In 1975, after graduation from high school in Baoding, Tie Ning went to Hebei Province to experience rural life. In 1979, she returned to Baoding and worked in the Baoding Branch of the Chinese Federation of Art and Literature as novel editor. In 1984, she workd in the Creative Writing Workshop of Hebei Province. Now she is the vice chairperson of the Chinese Writers Association, and chairperson of the Hebei Provincial Writers Association.
Tie Ning started publishing her works since 1975. In 1982, her short story "Ah, Xiangxue" won a national award. In 1984, her medium-length novels "The Red Shirt Without Buttons" and short story "June's Big Topic" won national awards. Since 1980, Tie Ning has published "Path in the Night" and other collections of short stories and novellas.
Her "Wheat Straw Stack" won an award of the 1986/1987 "Middle-length Novels Offprint". Works in her early stage mainly depicted ordinary people and daily life, through which exquisitely portrayed characters' inner world, and reflecting people's dreams and pursuit, contradiction and suffering in their own era.
In 1986 and 1988, she published middle-length novels "Wheat Straw Stack" and "Cotton Stack" respectively, both reflecting ancient history and culture, and concerning female's existence. After 1986, her novels obviously changed towards reflection on traditional Chinese cultures, with polysemous themes and varied techniques. In 1988, she wrote her first full-length novel "Rose Door", in which she changed her harmonious and ideal poetic style, and displayed the dark side of life through competition for existence among women in several generations.
Major Works Introduction:
"Ah, Xiangxue"
This is a story about a pure and pretty country girl, Xiangxue, "fragrant snow" in Chinese. Xiangxue lives in a village in mountains. Every day, a train from the outside of the mountains stops at the village just for a minute. Xiangxue and other country girls take a small basket of eggs to the train when it stops and exchange them for things they because they can't get what they need within the village. Xiangxue carries the basket onto the train, and when she sees a pencil box beside a city girl of her age, she dreams to have it without hesitation. She offers her full basket of eggs for it and receives it. It opens up a door to the outside world for her. The story shows the country girl's simplicity and her yearning for civilization.
"The Village Road Takes Me Home"
Tie Ning is critical of the masculinity model for grounding subjectivity on opposition to the power of the party/state and assuming responsibility over women's lives. This model is concretized in two male characters who both want to marry the female protagonist because they feel responsible for her earlier marriage to a peasant, which left her a widow and prevented her from returning to the city after the policy of sending educated youths to rural China ended.

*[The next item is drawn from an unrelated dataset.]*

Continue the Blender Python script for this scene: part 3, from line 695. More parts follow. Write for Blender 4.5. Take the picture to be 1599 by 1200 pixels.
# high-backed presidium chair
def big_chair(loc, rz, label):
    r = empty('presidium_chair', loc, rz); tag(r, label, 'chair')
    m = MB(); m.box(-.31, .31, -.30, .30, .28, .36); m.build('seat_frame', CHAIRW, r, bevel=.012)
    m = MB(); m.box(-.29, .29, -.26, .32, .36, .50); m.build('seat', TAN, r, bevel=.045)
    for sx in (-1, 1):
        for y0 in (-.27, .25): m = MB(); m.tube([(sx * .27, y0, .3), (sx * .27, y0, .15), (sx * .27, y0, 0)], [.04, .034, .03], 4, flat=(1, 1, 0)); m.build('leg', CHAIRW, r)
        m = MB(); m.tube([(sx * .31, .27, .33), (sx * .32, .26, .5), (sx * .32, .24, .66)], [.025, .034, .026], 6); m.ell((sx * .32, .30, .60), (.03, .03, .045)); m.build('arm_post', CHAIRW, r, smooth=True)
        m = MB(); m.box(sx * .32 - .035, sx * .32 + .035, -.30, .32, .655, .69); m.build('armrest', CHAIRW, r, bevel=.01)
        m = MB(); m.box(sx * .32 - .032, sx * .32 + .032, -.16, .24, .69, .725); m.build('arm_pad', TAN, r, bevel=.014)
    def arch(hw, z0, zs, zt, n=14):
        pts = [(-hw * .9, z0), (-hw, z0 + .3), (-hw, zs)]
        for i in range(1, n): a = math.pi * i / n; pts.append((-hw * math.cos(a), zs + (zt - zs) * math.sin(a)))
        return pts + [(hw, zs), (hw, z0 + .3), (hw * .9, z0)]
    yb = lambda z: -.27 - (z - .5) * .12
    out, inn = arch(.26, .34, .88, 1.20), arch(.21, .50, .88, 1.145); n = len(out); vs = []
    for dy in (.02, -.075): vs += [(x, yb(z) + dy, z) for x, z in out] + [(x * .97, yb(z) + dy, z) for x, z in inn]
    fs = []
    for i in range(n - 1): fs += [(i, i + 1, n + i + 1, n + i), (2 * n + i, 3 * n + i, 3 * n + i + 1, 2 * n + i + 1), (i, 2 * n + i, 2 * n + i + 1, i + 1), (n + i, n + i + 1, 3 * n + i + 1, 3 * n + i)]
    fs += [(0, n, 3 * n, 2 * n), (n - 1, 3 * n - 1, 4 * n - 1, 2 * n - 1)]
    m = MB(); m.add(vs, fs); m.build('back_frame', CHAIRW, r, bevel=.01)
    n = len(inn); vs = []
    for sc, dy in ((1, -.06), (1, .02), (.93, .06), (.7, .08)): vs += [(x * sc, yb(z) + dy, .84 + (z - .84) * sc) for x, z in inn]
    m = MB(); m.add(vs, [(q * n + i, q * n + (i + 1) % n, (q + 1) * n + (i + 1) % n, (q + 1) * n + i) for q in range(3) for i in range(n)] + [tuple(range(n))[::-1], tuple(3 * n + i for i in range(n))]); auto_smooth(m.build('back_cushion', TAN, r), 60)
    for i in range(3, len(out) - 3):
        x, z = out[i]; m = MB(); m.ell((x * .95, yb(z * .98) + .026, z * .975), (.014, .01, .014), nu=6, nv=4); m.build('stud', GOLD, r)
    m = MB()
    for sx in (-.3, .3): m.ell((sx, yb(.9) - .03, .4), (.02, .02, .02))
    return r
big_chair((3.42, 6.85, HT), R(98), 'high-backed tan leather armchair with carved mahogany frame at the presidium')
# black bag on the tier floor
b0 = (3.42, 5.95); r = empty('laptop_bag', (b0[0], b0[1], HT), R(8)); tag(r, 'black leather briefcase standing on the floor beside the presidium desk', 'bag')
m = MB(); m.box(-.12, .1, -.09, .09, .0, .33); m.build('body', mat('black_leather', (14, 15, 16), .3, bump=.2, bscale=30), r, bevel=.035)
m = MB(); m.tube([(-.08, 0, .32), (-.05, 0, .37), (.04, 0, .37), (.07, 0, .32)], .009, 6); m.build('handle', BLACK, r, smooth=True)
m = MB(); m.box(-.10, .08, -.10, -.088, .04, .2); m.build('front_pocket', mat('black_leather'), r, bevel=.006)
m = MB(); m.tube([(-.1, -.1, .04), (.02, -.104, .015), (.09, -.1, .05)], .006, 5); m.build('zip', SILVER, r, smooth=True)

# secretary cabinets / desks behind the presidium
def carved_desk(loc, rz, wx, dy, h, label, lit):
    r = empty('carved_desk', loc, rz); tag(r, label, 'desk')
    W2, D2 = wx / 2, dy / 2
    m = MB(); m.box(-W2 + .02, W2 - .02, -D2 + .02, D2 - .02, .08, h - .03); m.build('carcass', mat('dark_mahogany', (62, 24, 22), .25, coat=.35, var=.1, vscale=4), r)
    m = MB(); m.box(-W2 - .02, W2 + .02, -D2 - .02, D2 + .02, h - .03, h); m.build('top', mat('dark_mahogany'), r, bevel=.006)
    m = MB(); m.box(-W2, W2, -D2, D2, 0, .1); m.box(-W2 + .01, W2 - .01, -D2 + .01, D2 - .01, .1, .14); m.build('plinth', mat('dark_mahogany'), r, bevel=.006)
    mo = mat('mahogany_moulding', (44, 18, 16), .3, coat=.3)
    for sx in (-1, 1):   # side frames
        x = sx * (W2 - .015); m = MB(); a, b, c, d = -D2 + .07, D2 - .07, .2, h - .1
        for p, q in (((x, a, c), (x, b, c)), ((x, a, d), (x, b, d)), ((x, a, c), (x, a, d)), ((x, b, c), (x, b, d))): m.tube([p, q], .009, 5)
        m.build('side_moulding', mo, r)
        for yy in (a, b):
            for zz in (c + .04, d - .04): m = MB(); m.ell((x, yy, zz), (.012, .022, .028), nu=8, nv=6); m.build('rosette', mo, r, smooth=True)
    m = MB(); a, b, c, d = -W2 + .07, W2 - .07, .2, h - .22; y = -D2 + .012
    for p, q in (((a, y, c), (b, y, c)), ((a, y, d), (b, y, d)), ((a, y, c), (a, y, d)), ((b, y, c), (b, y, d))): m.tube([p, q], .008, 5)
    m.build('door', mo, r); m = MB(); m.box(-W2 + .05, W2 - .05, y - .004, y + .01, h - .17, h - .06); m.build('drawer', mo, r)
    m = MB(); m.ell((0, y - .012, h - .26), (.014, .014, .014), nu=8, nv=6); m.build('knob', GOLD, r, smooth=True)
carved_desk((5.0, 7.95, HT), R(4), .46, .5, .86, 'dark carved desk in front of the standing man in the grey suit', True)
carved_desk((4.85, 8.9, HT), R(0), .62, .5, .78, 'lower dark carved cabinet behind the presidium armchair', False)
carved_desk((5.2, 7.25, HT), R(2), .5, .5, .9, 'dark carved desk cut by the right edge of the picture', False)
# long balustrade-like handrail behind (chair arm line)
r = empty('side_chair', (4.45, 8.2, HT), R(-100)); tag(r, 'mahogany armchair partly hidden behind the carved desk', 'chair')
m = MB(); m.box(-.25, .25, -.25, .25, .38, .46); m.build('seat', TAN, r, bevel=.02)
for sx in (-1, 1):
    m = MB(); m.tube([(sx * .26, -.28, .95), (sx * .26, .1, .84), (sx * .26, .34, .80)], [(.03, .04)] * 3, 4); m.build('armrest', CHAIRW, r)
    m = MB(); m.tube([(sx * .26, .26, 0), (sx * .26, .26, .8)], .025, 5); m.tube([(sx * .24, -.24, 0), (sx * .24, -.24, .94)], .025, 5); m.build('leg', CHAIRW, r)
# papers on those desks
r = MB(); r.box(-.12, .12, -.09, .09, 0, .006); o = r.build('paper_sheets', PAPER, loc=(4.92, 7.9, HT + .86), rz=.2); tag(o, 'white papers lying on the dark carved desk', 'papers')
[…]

In her story of the female protagonist's choice between the two, which entails the significant and ideologically loaded choice between the city and the countryside, Tie Ning reveals the complicity of the masculinity model of subjectivity in the party/state's dominant ideology despite its apparent oppositional stance. In its place, she offers the protagonist's feminine understanding of subjectivity as determining one's life-course based on one's own needs, desires, and abilities rather than with reference to-either in opposition or compliance-the party-state and its ideology.